Afterwards, French General Joseph Westermann wrote to Robespierre’s Committee of Public Safety: ‘There is no more Vendee … according to the orders you gave me, I crushed the children under the feet of horses, massacred the women … I have exterminated everyone … Mercy is not a revolutionary sentiment.’ More than 200 years later the Vendee ‘war’ and its aftermath remain the dirty secrets of the French Revolution, still officially ignored – and still capable of arousing furious passions.
The Vendee is in western France south of the Loire, a coastal quilt of slow rivers and deep forests, haphazard fields and scrubby pine enclaves. In 1793 it was deeply royalist and deeply Catholic.

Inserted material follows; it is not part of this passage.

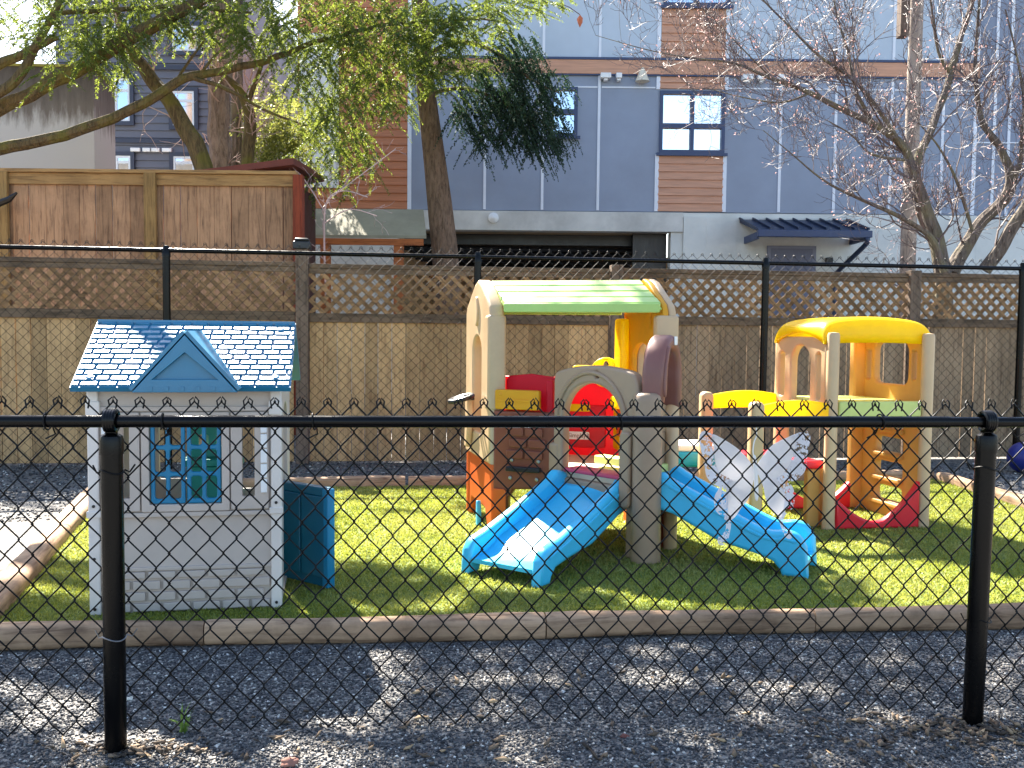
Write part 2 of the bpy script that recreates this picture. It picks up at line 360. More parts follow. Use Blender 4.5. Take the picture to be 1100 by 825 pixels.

Enraged by the Convention’s suppression of their religion and conscription of their men, the peasant farmers of the Vendee and their immediate neighbors revolted. Early success was crushed within the year at Savernay. The remnants of the ‘armies of the Chouans’ split into guerrilla bands across the Vendee and Brittany – and ‘Butcher’ Westermann’s brutal rape of the country, culture and people was taken up early in 1794 by General Turreau’s Douze Colonnes Infemales (Twelve Columns of Hell).
Their scorched-earth policy was a tame beginning to annihilation. These troops had a malevolent genius for new forms of torture and mass execution; and they killed even proven loyalists without discrimination. Long before the Nazis and Auschwitz, they burned their victims in huge ovens; tanned human skins for officers’ saddlery; tied men, women and children naked together for mass drownings (Les noyades) they jokingly called ‘republican marriages’; tossed babies on bayonet points; and dozens of far more disgusting atrocities.
They slaughtered a third of the Vendee’s population – and though the army records of this genocide still exist at Vincennes, the world and most Frenchmen have never heard this terrible scream from history. Conscience demands we all listen now.
When: December 1793 to February 1795
Where: France. The Vendee Militaire included the Vendee itself and parts of Anjou and Poitou. The Convention’s barbarity later extended to include Brittany.
DEATH TOLL: An estimated 300,000 died (of the Vendee’s 800,000) in gruesome circumstances. Some historians reject the term ‘genocide’ because the Chouans fought back; but what else can you call planned, systematic extermination of an entire population?
You should know: Napoleon sought to reconcile the Vendee in 1801 by signing a Concordat with the Vatican that restored Catholicism in France, but the scars have never healed because post-Jacobin French Republics have always wanted to retain pride in a Revolution founded on the Declaration of the Rights of Man and have never acknowledged its ugliest manifestation. The Vendee genocide remains a corrosive canker in French politics.